Tuesday, February 14, 2006

#209 What up

The other night I thought my house had been attacked by a gaggle of gangstas. I heard this buzzing noise and then a group of voices shouting muffled obscenities with a thumping back beat. Turned out my home hadn’t been broken into. My wonderful son had left his cellphone on the windowsill near the entryway. The buzzing was the vibrator of the phone and the gang of almost f-words was his ringtone. Great, just the thing to go off in church during Father Hart’s sermon on the breakdown of society caused by today’s youth.
In any event, when that gentlemanly young fellow that I call my son answered the phone, he did so thusly: He grabbed the phone, which by then had quit its string of pseudo profanity as the caller had given up and hung up. No problem. My son looked at its screen, ascertained both the last number and the identity of the caller and then punched the return button so the phone automatically connected him with his partner in puberty. Now this may sound unremarkable to you who are bluetooth enabled, but this beige-toothed old fart thinks it’s amazing indeed. In my day if you missed a call, you were just plain spit out of luck. Oh sure, if you were Broderick Crawford of the Highway Patrol you could wake up Millie, the switchboard operator and have her check her handwritten records in the middle of the night but for ordinary schmoes like us, uh uh.
At this point my young whippersnapper declares his readiness to converse amicably into the phone’s mouthpiece with these two words: “What up?” To which my brain instantly responded: “What is up with that?” Now it seems to me we’ve lost something here. It used to be “What is going on with you?” or “What is happening?” At some point, as it will always occur in or contraction-ifying society, that was shortened to, “What’s happening?” To which I say, dyno-mite. “What’s happening” flows so much nicer off the tongue. There was a brief period of convoluted queries with the odd question, “What it is?” Fortunately “What it is” was retired and replaced by “What’s up.” “What is up” to “What’s up.” But now, it appears to have been shortened even further to “What up.” We’ve contracted the contraction by totally eliminating the verb or any vestige thereof from the interrogative sentence. What up? What up is we don’t have a freaking verb. And that verb is “is.” “Is” is gone. Now perhaps “is” was sullied when a former president asked about its definition, but to retire it from conversation altogether is impossible. “Is” is the third person singular present indicative of “be.” Without is we cannot be.

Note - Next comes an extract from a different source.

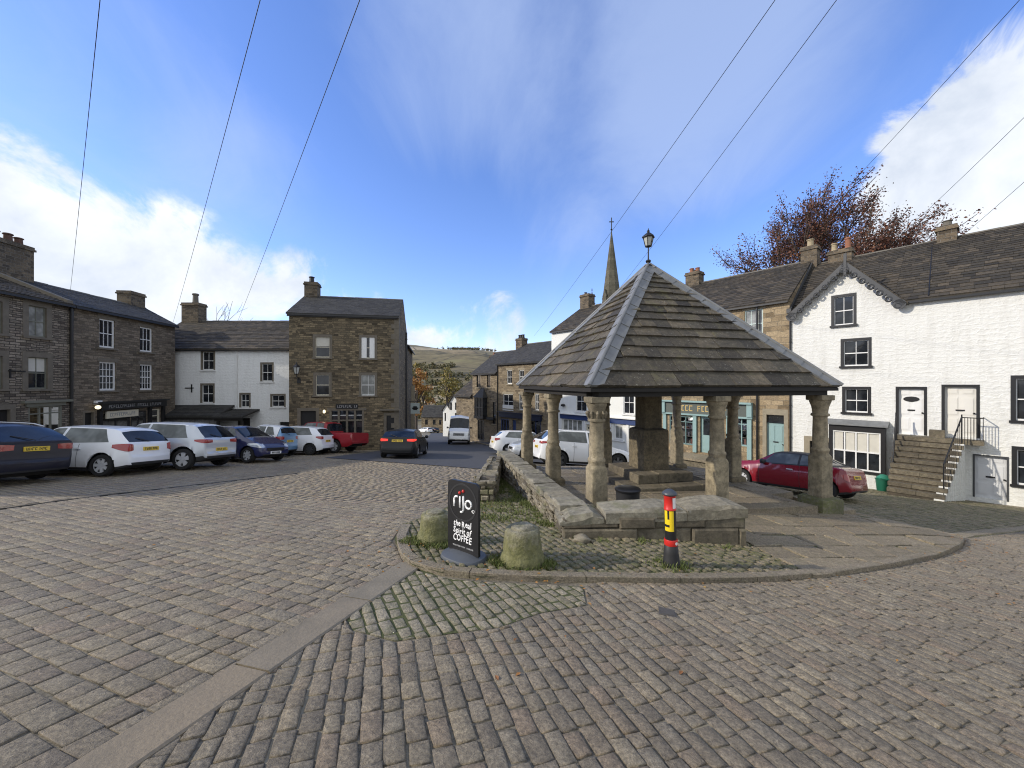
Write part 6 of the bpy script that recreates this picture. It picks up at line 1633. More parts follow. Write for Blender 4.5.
    mb = MB(); mb.tube([FB.pt(a,0,z+.25), FB.pt(a,.16,z+.25), FB.pt(a,.18,z+.12)], .018, 6); part(mb, 'bracket', M['iron'], t); mb = MB(); mb.lathe([(.04,-.1),(.08,-.05),(.08,.06),(.03,.12)], c=FB.pt(a,.18,z), n=10); part(mb, 'shade', M['lamp'], t)
M['sage_pale'] = m_plain('pale sign paint', (.40,.46,.44), .5)
corner_house()

# church spire beyond the roofs
def church():
    y = 75; b = P(611.5,300,y); t = thing('church_spire', 'slender octagonal stone church spire with cross rising over the roofs', 'church', (b.x, y, zg(b.x,y)))
    z0 = CAMZ+(384-300)/FPX*y; zt = CAMZ+(384-231)/FPX*y; mb = MB(); c = (b.x, y, 0); r0 = 1.95
    mb.lathe([(2.6,zg(b.x,y)-1),(2.6,z0-3.0)], c=c, n=32, sq=18, rot=.3); part(mb, 'tower', M['chimney'], t)
    mb = MB(); mb.lathe([(2.75,z0-3.0),(2.75,z0-2.6),(2.35,z0-2.6),(r0,z0-.5),(.06,zt)], c=c, n=8, rot=.2); part(mb, 'spire', M['spire'], t)
    mb = MB()
    for k in range(4):
        a = .2+k*math.pi/2+.39; d = Vector((math.cos(a), math.sin(a), 0)); e = Vector((-d.y,d.x,0)); q = Vector(c)+d*2.0
        mb.hexa([q-e*.5+Vector((0,0,z0-2)), q+e*.5+Vector((0,0,z0-2)), q+e*.5-d*1.2+Vector((0,0,z0-2)), q-e*.5-d*1.2+Vector((0,0,z0-2)), q-e*.42+Vector((0,0,z0+.4)), q+e*.42+Vector((0,0,z0+.4)), q+e*.42-d*1+Vector((0,0,z0+.4)), q-e*.42-d*1+Vector((0,0,z0+.4))])
        mb.poly([q-e*.55+Vector((0,0,z0+.4)), q+e*.55+Vector((0,0,z0+.4)), q+Vector((0,0,z0+1.9))]); mb.poly([q-e*.55+Vector((0,0,z0+.4)), q+Vector((0,0,z0+1.9)), q-d*1.4+Vector((0,0,z0+1.7))]); mb.poly([q+e*.55+Vector((0,0,z0+.4)), q-d*1.4+Vector((0,0,z0+1.7)), q+Vector((0,0,z0+1.9))])
    part(mb, 'lucarne', M['spire'], t)
    mb = MB(); mb.tube([(b.x,y,zt-.2),(b.x,y,zt+2.6)], .09, 6); mb.box(b.x-.45,b.x+.45,y-.06,y+.06,zt+1.7,zt+1.86); mb.lathe([(.05,-.2),(.22,0),(.05,.2)], c=(b.x,y,zt+.3), n=8); part(mb, 'cross', M['iron'], t)
    p = P(592,304,y-2); mb = MB(); mb.lathe([(.55,p.z-6),(.55,p.z),(.7,p.z+.05),(.45,p.z+.3),(.04,p.z+2.4)], c=(p.x,y-2,0), n=8); mb.box(p.x-.16,p.x+.16,y-2.04,y-1.96,p.z+2.6,p.z+2.7); mb.tube([(p.x,y-2,p.z+2.3),(p.x,y-2,p.z+3)], .05, 5); part(mb, 'pinnacle', M['spire'], t)
M['spire'] = m_stone('greenish spire stone', [(.085,.08,.055),(.12,.112,.08),(.15,.14,.10)], .8, .4, mortar=(.09,.085,.065), dirt=.45)
church()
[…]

What will be up if we cannot be will be bad, bad indeed. Talk about a breakdown in society.
Why, I feel like muttering a string of obscenities...
America, ya gotta love it.

1 comment:

SLC said...

As a former high school English teacher, I greatly appreciate this post. So hilarious, and so true. Yet, somehow, I find myself speaking "their" language more often than correcting it. I guess you could call it assimilation. Either way, it's funny.